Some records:

▶

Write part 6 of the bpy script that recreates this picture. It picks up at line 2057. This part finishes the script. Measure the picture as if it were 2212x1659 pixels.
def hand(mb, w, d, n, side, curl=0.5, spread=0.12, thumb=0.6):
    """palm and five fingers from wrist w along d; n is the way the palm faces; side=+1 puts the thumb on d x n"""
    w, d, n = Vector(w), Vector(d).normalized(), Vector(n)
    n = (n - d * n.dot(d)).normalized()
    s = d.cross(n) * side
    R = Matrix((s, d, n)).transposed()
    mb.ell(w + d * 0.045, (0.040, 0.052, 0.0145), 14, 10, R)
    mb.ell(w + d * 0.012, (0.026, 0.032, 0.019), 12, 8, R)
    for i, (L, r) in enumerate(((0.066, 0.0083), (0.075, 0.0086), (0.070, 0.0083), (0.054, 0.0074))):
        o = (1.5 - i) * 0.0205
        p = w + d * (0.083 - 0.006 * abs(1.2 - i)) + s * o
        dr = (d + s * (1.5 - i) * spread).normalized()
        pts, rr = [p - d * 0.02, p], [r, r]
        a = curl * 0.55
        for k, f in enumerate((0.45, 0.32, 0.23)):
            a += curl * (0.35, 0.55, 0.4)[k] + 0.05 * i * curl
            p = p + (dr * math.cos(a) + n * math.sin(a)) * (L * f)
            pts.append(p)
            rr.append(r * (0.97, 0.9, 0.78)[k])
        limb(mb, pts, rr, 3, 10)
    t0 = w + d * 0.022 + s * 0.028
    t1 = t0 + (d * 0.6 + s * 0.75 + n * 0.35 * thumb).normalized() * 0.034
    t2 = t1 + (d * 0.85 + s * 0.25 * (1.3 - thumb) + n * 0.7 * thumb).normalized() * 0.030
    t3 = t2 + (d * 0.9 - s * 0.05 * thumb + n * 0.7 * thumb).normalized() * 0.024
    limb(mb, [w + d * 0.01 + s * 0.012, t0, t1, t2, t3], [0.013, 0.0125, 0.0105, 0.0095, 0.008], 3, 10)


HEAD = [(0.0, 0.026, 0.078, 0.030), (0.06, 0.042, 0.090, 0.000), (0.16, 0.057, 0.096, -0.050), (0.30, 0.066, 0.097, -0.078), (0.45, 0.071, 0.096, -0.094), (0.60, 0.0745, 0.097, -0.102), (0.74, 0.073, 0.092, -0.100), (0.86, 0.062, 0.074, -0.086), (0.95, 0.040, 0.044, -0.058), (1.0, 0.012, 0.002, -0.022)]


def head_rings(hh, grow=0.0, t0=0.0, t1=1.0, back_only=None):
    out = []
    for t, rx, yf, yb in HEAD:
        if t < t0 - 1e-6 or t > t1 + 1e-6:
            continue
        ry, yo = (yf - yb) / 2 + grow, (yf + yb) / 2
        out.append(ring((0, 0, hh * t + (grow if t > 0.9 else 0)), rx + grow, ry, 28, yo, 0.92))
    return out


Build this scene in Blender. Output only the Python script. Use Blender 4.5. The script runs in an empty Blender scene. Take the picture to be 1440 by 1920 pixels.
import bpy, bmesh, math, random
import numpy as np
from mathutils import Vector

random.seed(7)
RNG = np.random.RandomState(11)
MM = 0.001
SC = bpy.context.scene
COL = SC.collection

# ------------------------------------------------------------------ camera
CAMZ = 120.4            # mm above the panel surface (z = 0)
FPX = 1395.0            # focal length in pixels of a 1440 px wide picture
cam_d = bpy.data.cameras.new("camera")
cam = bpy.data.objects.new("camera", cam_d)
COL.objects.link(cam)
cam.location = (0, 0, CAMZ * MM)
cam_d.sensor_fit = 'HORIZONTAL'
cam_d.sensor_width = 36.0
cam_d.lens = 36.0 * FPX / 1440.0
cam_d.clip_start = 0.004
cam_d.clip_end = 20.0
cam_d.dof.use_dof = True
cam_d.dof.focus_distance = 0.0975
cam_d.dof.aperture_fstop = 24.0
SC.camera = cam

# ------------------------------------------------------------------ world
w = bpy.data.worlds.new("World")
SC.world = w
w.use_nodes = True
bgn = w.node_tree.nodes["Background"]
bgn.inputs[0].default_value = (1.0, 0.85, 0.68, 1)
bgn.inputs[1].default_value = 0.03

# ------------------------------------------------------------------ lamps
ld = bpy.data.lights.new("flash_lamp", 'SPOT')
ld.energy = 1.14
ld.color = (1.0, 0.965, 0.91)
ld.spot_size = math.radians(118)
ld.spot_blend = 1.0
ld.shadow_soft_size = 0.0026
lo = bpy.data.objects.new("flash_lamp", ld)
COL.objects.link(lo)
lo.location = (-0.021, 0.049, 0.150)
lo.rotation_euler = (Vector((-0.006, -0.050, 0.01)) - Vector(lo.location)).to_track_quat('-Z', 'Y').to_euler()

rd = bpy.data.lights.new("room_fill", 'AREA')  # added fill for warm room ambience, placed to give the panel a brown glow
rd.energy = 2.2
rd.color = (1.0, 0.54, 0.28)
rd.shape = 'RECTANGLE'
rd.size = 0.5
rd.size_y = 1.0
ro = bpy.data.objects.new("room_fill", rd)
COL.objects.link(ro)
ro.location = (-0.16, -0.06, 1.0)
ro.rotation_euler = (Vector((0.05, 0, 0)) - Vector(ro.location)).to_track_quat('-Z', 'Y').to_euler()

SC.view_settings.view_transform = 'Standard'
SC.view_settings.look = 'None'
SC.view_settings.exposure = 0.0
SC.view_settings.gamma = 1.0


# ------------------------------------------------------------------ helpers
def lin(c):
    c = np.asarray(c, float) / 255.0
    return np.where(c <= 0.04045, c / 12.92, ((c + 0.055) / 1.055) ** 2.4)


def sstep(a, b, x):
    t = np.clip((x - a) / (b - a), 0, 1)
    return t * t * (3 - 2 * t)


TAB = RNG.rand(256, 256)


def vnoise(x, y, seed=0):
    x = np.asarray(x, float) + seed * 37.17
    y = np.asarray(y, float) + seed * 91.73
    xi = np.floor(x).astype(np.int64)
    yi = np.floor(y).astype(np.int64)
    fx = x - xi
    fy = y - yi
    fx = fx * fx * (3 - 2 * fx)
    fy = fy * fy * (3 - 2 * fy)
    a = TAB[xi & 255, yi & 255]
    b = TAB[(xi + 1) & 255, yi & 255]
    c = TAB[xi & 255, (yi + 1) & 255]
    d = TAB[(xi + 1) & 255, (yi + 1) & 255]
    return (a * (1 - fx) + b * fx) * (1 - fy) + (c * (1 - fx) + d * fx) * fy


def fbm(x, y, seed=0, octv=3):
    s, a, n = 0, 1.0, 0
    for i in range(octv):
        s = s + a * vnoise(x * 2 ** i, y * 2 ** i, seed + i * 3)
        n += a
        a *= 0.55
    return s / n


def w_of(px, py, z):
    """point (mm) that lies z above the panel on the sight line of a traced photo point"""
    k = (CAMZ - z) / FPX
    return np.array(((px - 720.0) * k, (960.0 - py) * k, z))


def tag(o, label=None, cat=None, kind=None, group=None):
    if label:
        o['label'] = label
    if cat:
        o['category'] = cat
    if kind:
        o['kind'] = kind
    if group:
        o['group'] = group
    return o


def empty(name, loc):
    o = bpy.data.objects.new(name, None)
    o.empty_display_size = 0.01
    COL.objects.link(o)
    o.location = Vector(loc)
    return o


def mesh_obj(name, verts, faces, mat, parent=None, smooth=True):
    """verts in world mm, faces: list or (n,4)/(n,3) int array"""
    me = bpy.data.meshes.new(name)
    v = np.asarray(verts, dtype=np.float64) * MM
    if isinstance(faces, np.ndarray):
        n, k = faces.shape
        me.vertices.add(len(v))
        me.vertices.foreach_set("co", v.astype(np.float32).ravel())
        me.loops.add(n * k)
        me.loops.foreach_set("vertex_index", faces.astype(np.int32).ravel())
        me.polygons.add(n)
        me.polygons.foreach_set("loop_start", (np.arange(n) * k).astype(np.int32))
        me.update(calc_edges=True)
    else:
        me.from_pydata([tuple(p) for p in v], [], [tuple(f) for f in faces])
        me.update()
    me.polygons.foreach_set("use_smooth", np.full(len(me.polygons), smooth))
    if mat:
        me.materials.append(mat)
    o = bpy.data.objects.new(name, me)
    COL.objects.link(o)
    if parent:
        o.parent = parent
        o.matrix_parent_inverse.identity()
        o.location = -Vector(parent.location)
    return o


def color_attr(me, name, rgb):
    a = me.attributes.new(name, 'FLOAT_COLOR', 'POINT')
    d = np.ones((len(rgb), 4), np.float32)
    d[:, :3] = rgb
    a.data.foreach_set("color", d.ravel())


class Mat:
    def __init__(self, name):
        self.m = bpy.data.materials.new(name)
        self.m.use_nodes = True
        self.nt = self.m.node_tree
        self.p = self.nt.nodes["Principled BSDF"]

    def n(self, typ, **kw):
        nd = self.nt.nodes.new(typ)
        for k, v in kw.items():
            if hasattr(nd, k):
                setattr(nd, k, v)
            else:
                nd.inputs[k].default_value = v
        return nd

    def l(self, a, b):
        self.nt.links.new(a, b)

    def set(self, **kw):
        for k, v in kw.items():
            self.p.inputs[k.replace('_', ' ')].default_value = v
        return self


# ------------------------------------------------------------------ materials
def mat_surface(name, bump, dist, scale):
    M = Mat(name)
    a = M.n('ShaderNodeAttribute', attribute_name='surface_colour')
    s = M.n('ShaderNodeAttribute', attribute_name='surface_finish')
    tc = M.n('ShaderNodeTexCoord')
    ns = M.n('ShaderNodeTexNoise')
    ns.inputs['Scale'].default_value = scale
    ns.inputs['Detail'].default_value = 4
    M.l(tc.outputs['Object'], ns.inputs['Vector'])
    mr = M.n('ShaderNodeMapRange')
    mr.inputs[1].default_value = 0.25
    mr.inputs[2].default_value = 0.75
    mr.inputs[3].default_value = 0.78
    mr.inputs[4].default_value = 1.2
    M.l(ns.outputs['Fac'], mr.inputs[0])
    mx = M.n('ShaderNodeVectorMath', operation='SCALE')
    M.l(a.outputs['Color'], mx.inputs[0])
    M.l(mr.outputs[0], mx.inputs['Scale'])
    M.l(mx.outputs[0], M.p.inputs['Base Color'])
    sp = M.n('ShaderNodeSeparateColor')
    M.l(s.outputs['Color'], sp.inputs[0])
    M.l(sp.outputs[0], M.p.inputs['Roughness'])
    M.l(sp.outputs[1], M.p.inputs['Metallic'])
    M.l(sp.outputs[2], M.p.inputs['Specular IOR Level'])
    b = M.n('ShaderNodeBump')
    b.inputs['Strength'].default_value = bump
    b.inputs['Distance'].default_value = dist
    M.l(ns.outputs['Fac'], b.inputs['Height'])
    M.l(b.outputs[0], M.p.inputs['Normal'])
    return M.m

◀

#### Task prompt:
Output exactly the lines running from the line containing "Build this scene" through the line containing "from mathutils import Vector", and only those lines.

#### Full output:
Build this scene in Blender. Output only the Python script. Use Blender 4.5. The script runs in an empty Blender scene. Take the picture to be 1440 by 1920 pixels.
import bpy, bmesh, math, random
import numpy as np
from mathutils import Vector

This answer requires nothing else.